Buyer Supplied Data: Seller shall not have the right to assign this Purchase Order or any rights or obligations of Seller hereunder without the prior written consent of Buyer. Any such assignment by Seller without Buyer’s consent shall be null and void, unless otherwise mutually agreed upon in writing. No such assignment with Buyer’s consent shall relieve Seller from any of its obligations or liabilities hereunder.
Taxes: Unless otherwise expressly provided in this Purchase Order, Seller agrees to pay any and all taxes imposed by law upon or on account of any materials, goods, or services covered by this Purchase Order, except taxes required by law to be paid or borne by the Buyer. Buyer holds Direct Payment Exemption Certificates for some states, including Texas.
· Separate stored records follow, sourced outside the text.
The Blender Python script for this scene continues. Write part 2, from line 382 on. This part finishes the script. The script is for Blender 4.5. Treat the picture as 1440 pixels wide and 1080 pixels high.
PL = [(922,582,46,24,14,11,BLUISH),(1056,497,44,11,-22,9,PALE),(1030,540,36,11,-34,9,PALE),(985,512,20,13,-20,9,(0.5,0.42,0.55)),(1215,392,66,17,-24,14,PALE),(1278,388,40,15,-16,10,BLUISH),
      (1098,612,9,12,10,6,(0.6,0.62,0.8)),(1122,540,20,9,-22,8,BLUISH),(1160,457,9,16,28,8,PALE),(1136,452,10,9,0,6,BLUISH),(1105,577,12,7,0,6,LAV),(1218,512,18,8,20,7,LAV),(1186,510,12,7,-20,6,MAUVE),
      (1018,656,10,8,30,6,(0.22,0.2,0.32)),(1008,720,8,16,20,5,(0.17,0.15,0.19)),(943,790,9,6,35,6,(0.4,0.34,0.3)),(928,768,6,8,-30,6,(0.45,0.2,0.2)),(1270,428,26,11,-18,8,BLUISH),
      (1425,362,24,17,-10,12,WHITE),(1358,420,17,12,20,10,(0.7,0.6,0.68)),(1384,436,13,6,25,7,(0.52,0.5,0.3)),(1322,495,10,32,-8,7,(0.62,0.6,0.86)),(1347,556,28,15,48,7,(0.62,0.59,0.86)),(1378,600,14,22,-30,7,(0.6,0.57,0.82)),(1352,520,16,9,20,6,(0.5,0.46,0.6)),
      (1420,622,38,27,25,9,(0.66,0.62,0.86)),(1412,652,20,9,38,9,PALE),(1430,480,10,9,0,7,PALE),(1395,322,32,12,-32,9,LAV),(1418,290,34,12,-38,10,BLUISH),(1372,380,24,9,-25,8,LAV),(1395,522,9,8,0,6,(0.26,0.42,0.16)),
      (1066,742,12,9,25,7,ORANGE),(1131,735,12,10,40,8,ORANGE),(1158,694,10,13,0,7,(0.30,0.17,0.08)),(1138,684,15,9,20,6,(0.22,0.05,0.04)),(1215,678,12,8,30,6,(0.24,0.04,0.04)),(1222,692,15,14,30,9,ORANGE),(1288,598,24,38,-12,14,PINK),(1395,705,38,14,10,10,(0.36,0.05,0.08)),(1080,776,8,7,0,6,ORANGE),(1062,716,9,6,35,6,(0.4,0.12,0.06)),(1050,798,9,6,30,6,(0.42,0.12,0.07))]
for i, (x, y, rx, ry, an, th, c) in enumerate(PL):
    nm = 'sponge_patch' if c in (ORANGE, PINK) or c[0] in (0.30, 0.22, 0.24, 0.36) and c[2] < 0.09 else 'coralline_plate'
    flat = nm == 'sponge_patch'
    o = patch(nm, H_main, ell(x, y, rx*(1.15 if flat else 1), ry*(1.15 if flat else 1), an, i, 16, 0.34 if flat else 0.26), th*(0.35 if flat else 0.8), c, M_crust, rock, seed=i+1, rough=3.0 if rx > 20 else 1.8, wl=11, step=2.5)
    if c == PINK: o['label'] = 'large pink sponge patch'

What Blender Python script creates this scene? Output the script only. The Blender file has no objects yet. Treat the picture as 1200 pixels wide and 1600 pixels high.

Sales and use taxes shall be omitted from invoices when Buyer has provided and exemption certificate for the involved state(s).
Waiver: Acceptance by Buyer of any performance less than required by this Purchase Order shall not be deemed to be a waiver of the rights of Buyer to enforce all of the terms and provisions hereof. No waiver by Buyer of any term or provision of this Purchase Order shall be deemed to be or shall constitute a waiver of any other term or provision hereof, whether or not similar, nor shall any such waiver constitute a waiver of any subsequent failure, delay, or breach by Seller.